* Begin RECORDS SHOWN *

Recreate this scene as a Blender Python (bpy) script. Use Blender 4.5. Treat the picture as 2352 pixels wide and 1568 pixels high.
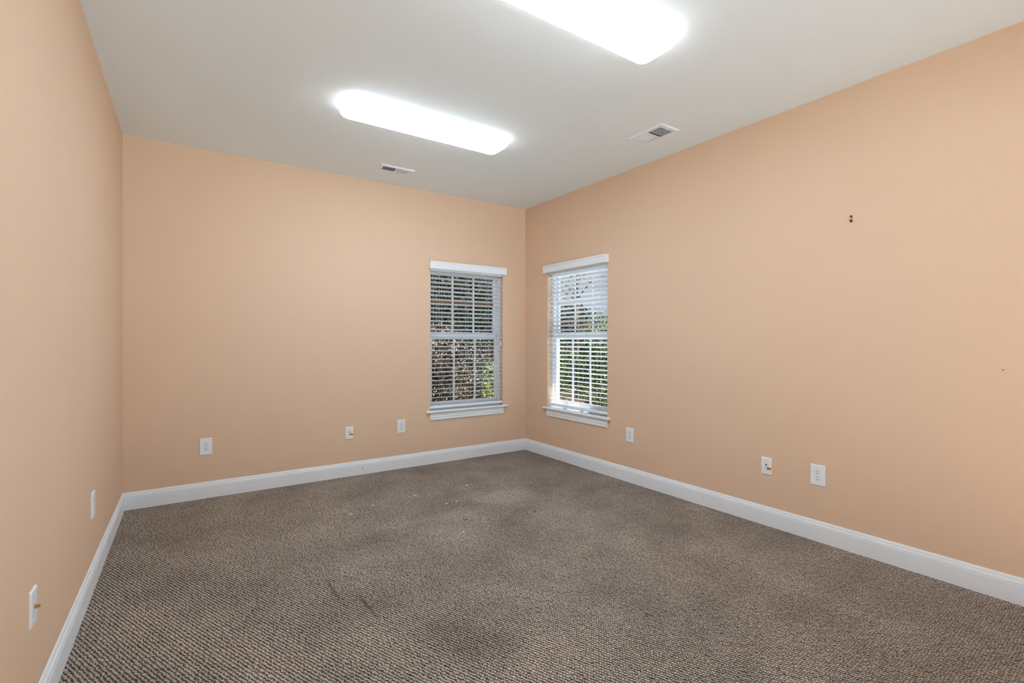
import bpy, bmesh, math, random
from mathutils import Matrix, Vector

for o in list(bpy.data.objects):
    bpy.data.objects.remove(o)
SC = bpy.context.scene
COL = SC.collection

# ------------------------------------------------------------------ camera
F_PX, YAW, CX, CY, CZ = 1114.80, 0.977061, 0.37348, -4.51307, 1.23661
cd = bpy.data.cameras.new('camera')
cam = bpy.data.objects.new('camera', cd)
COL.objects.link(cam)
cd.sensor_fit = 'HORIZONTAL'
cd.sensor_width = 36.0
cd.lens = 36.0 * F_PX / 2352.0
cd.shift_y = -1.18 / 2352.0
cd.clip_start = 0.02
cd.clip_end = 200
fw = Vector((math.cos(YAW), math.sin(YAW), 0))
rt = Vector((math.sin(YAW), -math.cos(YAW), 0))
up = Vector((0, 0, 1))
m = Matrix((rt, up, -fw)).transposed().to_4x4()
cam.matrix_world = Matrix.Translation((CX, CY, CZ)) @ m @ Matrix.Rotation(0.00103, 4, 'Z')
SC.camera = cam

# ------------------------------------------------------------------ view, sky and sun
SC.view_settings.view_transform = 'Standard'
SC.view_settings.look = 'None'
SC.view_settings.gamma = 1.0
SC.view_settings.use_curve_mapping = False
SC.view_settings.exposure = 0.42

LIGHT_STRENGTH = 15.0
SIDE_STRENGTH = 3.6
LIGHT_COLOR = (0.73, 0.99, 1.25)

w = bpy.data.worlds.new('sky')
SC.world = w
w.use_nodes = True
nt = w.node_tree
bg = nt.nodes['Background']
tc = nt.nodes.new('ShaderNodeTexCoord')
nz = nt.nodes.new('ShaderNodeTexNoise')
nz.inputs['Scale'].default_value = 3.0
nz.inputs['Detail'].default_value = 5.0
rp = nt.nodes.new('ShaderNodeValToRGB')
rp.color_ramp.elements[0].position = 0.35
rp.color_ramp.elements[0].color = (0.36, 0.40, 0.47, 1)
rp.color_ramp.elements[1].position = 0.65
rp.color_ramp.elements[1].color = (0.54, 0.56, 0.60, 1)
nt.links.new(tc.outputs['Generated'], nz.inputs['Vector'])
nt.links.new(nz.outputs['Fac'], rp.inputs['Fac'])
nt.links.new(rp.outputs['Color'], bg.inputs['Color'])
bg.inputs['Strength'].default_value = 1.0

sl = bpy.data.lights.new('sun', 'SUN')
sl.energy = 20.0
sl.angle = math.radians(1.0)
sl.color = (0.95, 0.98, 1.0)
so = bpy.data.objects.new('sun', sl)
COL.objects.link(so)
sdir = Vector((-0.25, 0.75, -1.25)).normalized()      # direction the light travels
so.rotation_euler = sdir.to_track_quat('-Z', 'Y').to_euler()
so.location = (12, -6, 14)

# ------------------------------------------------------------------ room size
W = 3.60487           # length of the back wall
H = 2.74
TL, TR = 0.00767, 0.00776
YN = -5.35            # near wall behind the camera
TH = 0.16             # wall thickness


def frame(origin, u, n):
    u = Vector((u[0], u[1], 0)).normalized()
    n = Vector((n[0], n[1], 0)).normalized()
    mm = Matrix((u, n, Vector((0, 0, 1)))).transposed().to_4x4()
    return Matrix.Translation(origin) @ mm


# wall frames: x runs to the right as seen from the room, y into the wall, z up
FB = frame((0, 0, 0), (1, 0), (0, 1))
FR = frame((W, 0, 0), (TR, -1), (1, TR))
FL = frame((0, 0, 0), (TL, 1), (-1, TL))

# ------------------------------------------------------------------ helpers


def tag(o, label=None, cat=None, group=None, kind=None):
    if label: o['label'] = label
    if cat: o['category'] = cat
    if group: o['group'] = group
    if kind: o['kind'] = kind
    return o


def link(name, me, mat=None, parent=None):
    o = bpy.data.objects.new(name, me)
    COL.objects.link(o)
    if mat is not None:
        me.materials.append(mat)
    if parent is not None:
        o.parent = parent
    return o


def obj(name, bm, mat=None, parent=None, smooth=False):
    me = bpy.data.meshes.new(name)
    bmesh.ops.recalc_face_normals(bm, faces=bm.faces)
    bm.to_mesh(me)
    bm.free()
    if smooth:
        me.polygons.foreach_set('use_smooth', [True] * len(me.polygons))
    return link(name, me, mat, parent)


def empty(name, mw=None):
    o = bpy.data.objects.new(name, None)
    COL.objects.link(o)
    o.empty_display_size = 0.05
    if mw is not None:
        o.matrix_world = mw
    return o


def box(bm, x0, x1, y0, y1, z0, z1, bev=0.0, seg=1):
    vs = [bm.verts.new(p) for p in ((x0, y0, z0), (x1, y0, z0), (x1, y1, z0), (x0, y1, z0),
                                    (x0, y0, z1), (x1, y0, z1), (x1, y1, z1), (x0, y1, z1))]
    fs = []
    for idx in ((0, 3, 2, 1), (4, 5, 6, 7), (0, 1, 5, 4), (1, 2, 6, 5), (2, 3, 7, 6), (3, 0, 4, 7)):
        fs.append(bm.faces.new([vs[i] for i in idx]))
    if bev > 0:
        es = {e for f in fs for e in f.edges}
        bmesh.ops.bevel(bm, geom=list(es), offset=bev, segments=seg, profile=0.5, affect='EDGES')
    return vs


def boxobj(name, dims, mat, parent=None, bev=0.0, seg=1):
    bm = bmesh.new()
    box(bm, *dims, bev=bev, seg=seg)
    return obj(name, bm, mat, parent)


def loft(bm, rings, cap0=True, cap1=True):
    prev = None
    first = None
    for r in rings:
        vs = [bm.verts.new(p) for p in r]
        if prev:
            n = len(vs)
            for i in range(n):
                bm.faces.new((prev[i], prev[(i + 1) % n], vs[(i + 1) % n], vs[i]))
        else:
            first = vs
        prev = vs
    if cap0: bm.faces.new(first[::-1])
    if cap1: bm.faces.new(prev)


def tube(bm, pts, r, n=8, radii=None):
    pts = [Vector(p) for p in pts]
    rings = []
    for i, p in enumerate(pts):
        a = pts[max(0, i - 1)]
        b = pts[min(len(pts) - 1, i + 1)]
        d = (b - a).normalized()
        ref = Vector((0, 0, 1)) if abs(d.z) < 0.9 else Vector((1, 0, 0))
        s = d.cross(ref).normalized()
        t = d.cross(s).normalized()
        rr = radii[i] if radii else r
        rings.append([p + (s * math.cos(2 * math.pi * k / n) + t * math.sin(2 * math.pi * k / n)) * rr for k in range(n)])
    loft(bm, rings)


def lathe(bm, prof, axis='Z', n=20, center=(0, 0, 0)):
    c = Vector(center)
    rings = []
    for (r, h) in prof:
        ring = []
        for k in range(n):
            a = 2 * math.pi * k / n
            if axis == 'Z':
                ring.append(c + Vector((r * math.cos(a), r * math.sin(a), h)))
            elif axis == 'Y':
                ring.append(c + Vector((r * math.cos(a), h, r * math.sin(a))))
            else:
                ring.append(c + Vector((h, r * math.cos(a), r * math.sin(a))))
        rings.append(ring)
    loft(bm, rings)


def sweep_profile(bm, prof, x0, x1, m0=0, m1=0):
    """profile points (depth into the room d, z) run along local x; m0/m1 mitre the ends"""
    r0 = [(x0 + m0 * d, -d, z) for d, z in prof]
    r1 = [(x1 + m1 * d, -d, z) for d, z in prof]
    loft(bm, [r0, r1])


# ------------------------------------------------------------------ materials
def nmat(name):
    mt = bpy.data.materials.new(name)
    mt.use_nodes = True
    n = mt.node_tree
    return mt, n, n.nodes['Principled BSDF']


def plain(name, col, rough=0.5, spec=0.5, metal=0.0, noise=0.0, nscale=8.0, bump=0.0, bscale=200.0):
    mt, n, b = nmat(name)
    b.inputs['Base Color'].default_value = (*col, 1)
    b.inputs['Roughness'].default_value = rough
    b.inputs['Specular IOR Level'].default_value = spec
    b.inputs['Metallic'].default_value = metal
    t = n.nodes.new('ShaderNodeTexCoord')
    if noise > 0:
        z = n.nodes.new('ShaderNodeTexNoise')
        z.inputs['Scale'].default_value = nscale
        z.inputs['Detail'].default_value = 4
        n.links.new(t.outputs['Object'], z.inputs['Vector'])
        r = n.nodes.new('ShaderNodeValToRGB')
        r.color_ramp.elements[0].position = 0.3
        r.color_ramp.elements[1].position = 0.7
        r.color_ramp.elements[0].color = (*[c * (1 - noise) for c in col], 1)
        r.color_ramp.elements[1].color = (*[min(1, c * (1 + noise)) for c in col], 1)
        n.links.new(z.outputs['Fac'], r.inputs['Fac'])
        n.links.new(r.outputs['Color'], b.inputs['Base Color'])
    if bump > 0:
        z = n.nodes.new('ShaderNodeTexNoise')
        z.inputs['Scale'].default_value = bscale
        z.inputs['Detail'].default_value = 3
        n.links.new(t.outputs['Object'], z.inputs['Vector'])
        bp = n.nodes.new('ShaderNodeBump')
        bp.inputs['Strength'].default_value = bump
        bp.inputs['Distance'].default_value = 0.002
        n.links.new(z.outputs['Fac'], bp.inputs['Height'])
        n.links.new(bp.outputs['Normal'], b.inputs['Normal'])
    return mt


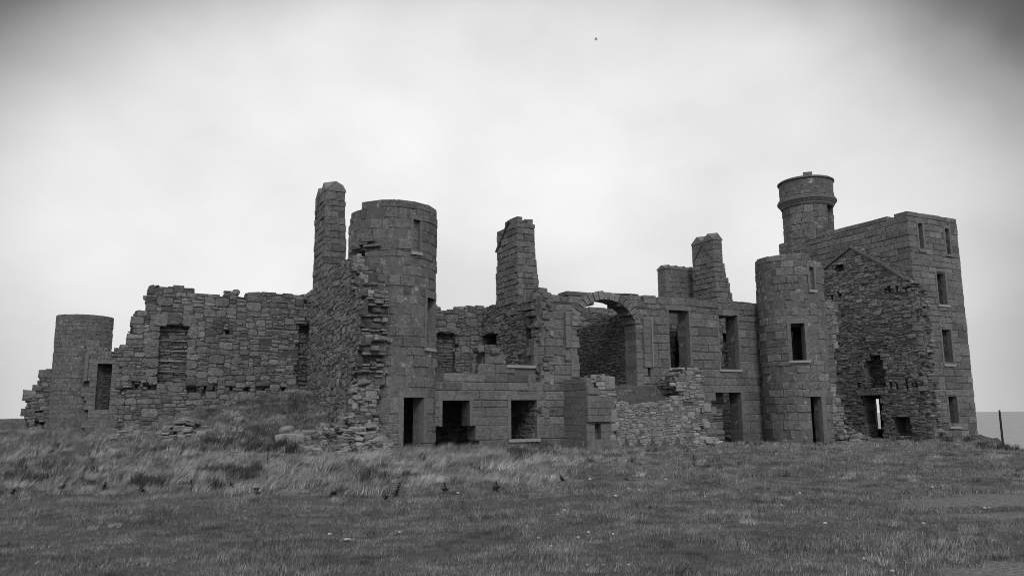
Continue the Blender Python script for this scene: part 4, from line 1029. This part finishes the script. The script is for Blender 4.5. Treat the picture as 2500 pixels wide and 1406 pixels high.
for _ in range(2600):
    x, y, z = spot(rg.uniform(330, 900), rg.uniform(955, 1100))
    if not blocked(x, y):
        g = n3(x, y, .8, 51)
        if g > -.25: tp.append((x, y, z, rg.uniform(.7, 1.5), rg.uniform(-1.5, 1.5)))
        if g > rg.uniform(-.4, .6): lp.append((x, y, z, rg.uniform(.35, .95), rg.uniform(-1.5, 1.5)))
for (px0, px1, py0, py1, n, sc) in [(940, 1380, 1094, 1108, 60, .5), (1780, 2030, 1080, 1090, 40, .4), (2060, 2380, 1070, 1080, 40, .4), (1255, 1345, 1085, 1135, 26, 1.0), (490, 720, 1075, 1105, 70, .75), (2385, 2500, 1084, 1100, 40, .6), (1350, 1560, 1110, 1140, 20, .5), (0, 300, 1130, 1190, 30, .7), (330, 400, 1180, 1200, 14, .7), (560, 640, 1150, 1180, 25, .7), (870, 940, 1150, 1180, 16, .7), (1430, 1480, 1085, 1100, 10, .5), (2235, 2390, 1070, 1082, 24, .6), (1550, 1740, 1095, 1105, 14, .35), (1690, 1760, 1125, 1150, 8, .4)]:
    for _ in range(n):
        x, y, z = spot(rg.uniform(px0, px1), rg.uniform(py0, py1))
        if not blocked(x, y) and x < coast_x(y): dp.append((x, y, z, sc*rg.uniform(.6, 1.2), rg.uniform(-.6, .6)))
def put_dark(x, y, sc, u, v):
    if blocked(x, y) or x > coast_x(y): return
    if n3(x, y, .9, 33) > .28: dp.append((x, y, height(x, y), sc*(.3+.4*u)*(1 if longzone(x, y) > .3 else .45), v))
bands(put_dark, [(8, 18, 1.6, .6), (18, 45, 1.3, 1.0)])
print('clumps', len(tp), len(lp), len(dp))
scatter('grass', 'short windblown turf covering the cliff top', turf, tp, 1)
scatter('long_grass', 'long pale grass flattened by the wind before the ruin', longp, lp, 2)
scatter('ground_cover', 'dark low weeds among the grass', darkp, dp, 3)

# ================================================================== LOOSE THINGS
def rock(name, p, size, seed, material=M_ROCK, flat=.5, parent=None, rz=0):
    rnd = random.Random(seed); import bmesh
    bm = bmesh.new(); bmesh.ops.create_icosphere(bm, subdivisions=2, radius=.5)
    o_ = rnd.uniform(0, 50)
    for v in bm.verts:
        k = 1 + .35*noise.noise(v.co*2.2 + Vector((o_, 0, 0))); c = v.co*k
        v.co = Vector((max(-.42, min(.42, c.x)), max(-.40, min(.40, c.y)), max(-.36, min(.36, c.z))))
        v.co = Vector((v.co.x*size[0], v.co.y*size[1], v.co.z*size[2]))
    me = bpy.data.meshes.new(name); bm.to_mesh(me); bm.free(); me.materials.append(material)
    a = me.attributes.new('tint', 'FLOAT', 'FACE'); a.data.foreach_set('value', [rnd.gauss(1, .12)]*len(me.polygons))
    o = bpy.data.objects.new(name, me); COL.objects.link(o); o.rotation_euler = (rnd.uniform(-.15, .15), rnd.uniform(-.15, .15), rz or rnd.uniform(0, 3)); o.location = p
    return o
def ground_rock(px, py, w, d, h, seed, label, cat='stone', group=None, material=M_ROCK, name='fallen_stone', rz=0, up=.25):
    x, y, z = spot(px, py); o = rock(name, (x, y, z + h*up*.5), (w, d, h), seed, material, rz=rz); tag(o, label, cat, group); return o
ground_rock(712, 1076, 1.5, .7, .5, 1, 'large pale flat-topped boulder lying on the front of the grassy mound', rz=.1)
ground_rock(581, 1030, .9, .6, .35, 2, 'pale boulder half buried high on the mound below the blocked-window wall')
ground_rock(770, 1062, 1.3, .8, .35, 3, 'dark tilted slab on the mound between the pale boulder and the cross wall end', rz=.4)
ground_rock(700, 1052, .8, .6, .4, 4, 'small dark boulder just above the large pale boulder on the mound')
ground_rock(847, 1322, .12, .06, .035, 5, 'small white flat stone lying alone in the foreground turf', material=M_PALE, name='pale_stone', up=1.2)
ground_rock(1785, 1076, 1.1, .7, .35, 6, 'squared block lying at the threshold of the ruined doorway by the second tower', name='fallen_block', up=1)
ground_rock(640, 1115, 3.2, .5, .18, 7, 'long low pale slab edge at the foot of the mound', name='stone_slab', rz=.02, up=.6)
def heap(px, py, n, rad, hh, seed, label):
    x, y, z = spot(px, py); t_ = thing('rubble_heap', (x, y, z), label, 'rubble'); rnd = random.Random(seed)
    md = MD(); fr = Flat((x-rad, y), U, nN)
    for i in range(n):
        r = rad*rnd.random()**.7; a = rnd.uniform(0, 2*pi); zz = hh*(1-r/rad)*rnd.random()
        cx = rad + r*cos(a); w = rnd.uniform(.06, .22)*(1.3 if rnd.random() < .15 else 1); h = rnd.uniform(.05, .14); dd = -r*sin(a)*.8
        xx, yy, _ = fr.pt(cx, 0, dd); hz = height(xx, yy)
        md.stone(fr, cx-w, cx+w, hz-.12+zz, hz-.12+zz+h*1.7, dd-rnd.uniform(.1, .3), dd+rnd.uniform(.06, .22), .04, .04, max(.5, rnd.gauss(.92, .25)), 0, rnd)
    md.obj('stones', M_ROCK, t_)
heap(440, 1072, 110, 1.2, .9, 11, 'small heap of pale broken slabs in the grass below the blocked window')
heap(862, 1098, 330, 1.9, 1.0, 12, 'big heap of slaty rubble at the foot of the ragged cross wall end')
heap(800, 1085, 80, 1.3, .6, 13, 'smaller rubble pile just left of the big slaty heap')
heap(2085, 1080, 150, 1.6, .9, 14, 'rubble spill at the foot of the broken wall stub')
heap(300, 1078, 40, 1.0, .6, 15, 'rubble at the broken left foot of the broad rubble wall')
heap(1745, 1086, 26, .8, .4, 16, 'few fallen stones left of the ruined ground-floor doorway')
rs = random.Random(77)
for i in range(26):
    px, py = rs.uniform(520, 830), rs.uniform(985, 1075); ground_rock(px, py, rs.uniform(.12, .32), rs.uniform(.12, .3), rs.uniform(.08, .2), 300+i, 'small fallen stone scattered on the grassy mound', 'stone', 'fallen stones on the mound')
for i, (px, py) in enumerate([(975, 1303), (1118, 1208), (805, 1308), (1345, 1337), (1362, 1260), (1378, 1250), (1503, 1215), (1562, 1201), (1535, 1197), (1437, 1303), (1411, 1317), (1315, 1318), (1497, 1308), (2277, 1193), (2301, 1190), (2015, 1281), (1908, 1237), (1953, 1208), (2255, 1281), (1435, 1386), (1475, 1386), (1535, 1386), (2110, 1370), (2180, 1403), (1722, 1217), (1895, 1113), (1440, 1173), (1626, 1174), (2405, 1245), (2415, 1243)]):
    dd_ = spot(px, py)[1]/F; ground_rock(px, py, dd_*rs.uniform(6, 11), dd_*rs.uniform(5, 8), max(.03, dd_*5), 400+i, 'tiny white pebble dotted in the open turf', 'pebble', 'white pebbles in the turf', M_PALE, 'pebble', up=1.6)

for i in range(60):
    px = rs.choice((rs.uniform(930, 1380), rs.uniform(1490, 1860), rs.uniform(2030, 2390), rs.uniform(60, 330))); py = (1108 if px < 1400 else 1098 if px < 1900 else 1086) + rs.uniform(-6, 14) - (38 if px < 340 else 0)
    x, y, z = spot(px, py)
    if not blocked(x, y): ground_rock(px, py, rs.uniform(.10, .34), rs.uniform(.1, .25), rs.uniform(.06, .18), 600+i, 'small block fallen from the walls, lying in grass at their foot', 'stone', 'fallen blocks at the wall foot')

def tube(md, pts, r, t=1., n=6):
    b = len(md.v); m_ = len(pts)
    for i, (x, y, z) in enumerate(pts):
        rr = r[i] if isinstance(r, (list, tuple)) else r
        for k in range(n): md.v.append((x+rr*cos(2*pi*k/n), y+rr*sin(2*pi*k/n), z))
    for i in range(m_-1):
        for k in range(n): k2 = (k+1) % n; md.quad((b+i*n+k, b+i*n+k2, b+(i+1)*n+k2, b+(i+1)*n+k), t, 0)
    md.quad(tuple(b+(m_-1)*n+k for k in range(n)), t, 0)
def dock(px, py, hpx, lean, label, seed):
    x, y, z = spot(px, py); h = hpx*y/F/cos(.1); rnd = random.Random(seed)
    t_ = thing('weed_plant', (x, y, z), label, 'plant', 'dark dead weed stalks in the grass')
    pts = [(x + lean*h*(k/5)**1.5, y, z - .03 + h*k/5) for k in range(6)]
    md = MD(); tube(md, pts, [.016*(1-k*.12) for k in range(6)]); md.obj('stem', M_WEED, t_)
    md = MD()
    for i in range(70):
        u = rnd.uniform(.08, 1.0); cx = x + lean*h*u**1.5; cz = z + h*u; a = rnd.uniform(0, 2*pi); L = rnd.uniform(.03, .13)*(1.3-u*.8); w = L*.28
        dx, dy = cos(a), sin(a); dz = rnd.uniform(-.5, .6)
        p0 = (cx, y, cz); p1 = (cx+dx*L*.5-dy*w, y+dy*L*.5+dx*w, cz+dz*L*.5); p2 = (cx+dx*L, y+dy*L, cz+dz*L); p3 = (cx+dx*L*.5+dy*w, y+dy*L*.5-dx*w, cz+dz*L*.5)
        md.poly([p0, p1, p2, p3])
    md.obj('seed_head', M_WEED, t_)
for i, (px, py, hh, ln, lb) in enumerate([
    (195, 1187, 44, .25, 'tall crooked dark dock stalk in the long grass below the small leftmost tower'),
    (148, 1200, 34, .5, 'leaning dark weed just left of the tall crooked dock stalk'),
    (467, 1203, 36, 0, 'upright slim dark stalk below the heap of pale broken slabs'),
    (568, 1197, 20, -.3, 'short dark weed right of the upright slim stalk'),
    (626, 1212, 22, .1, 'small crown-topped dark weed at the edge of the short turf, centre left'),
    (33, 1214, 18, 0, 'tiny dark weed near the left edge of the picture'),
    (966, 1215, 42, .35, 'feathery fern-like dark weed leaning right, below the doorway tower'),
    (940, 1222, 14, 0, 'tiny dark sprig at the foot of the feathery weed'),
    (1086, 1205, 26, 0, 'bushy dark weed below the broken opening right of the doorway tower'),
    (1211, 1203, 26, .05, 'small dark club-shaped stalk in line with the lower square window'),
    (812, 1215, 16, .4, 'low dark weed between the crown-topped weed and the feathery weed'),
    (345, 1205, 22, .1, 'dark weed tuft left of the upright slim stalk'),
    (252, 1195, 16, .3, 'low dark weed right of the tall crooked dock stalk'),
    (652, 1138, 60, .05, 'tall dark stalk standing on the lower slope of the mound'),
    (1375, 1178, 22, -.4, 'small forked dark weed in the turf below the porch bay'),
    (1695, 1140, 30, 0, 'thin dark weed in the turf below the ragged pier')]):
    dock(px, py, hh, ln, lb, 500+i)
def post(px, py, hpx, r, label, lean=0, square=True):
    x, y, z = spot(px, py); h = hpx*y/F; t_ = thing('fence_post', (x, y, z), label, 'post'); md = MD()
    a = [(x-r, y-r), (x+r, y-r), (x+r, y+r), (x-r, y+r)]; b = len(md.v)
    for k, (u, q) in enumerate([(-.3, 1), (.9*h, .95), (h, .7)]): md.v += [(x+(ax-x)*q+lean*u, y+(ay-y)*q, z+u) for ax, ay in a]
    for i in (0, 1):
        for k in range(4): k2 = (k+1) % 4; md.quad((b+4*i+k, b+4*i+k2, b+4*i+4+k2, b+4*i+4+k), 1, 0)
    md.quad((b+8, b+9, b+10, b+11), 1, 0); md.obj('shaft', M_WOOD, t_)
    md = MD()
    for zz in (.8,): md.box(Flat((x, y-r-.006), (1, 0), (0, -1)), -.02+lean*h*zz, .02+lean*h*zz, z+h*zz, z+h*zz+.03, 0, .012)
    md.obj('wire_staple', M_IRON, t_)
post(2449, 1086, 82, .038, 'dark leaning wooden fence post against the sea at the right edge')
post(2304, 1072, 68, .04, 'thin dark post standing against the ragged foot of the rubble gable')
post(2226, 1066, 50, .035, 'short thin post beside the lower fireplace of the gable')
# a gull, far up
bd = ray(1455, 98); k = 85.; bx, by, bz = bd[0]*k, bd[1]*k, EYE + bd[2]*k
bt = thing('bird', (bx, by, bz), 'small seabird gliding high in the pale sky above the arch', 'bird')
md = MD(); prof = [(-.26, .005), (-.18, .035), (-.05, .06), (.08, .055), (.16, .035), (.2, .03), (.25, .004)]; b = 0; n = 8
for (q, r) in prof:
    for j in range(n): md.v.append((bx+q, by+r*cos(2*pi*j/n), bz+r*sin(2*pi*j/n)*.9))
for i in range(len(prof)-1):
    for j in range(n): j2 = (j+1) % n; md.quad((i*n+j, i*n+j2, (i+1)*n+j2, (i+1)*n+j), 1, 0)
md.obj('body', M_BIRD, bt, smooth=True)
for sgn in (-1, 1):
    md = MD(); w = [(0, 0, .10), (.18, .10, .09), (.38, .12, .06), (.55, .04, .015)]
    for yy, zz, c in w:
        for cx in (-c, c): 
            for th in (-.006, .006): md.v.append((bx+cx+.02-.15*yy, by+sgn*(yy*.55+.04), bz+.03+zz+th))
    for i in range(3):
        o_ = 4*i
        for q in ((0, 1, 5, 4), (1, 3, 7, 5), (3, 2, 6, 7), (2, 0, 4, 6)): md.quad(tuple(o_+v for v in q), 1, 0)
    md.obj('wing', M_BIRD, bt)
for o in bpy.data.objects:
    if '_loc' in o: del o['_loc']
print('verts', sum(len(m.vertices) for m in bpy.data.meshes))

* End RECORDS SHOWN *

● **PROBLEM TO SOLVE**
Copy only the part of the records that runs from the first line to the line with "LIGHT_COLOR = (0.73, 0.99, 1.25)", ends included, leaving pictures out.

● **PROBLEM SOLUTION**
Recreate this scene as a Blender Python (bpy) script. Use Blender 4.5. Treat the picture as 2352 pixels wide and 1568 pixels high.
import bpy, bmesh, math, random
from mathutils import Matrix, Vector

for o in list(bpy.data.objects):
    bpy.data.objects.remove(o)
SC = bpy.context.scene
COL = SC.collection

# ------------------------------------------------------------------ camera
F_PX, YAW, CX, CY, CZ = 1114.80, 0.977061, 0.37348, -4.51307, 1.23661
cd = bpy.data.cameras.new('camera')
cam = bpy.data.objects.new('camera', cd)
COL.objects.link(cam)
cd.sensor_fit = 'HORIZONTAL'
cd.sensor_width = 36.0
cd.lens = 36.0 * F_PX / 2352.0
cd.shift_y = -1.18 / 2352.0
cd.clip_start = 0.02
cd.clip_end = 200
fw = Vector((math.cos(YAW), math.sin(YAW), 0))
rt = Vector((math.sin(YAW), -math.cos(YAW), 0))
up = Vector((0, 0, 1))
m = Matrix((rt, up, -fw)).transposed().to_4x4()
cam.matrix_world = Matrix.Translation((CX, CY, CZ)) @ m @ Matrix.Rotation(0.00103, 4, 'Z')
SC.camera = cam

# ------------------------------------------------------------------ view, sky and sun
SC.view_settings.view_transform = 'Standard'
SC.view_settings.look = 'None'
SC.view_settings.gamma = 1.0
SC.view_settings.use_curve_mapping = False
SC.view_settings.exposure = 0.42

LIGHT_STRENGTH = 15.0
SIDE_STRENGTH = 3.6
LIGHT_COLOR = (0.73, 0.99, 1.25)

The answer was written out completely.